TO BE DONE – Repeat each line exactly, leaving nothing out.

DATA SHOWN –
»»

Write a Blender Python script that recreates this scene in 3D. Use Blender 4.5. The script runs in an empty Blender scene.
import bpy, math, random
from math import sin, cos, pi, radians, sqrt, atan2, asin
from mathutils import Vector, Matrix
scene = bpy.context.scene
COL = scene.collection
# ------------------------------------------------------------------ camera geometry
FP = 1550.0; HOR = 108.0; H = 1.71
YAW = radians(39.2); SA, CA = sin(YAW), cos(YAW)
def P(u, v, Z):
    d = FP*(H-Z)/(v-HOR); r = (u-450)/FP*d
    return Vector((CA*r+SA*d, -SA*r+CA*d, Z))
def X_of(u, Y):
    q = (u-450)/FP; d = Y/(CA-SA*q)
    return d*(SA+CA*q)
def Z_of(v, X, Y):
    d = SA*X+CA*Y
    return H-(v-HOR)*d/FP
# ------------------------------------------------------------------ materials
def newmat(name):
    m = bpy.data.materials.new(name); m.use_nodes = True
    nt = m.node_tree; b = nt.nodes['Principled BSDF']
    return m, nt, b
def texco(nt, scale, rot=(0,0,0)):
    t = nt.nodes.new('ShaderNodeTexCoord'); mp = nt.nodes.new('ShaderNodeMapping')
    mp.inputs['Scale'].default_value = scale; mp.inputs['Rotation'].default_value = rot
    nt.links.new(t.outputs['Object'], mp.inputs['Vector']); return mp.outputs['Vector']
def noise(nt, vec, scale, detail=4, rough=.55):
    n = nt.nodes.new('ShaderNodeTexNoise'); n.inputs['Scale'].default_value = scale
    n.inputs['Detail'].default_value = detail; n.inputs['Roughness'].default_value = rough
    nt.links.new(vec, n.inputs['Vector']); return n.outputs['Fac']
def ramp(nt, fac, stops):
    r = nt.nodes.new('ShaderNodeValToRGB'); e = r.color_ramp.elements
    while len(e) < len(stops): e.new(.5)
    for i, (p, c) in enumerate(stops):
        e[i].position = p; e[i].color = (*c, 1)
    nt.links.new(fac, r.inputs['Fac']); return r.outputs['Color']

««

REPLY –
Write a Blender Python script that recreates this scene in 3D. Use Blender 4.5. The script runs in an empty Blender scene.
import bpy, math, random
from math import sin, cos, pi, radians, sqrt, atan2, asin
from mathutils import Vector, Matrix
scene = bpy.context.scene
COL = scene.collection
# ------------------------------------------------------------------ camera geometry
FP = 1550.0; HOR = 108.0; H = 1.71
YAW = radians(39.2); SA, CA = sin(YAW), cos(YAW)
def P(u, v, Z):
    d = FP*(H-Z)/(v-HOR); r = (u-450)/FP*d
    return Vector((CA*r+SA*d, -SA*r+CA*d, Z))
def X_of(u, Y):
    q = (u-450)/FP; d = Y/(CA-SA*q)
    return d*(SA+CA*q)
def Z_of(v, X, Y):
    d = SA*X+CA*Y
    return H-(v-HOR)*d/FP
# ------------------------------------------------------------------ materials
def newmat(name):
    m = bpy.data.materials.new(name); m.use_nodes = True
    nt = m.node_tree; b = nt.nodes['Principled BSDF']
    return m, nt, b
def texco(nt, scale, rot=(0,0,0)):
    t = nt.nodes.new('ShaderNodeTexCoord'); mp = nt.nodes.new('ShaderNodeMapping')
    mp.inputs['Scale'].default_value = scale; mp.inputs['Rotation'].default_value = rot
    nt.links.new(t.outputs['Object'], mp.inputs['Vector']); return mp.outputs['Vector']
def noise(nt, vec, scale, detail=4, rough=.55):
    n = nt.nodes.new('ShaderNodeTexNoise'); n.inputs['Scale'].default_value = scale
    n.inputs['Detail'].default_value = detail; n.inputs['Roughness'].default_value = rough
    nt.links.new(vec, n.inputs['Vector']); return n.outputs['Fac']
def ramp(nt, fac, stops):
    r = nt.nodes.new('ShaderNodeValToRGB'); e = r.color_ramp.elements
    while len(e) < len(stops): e.new(.5)
    for i, (p, c) in enumerate(stops):
        e[i].position = p; e[i].color = (*c, 1)
    nt.links.new(fac, r.inputs['Fac']); return r.outputs['Color']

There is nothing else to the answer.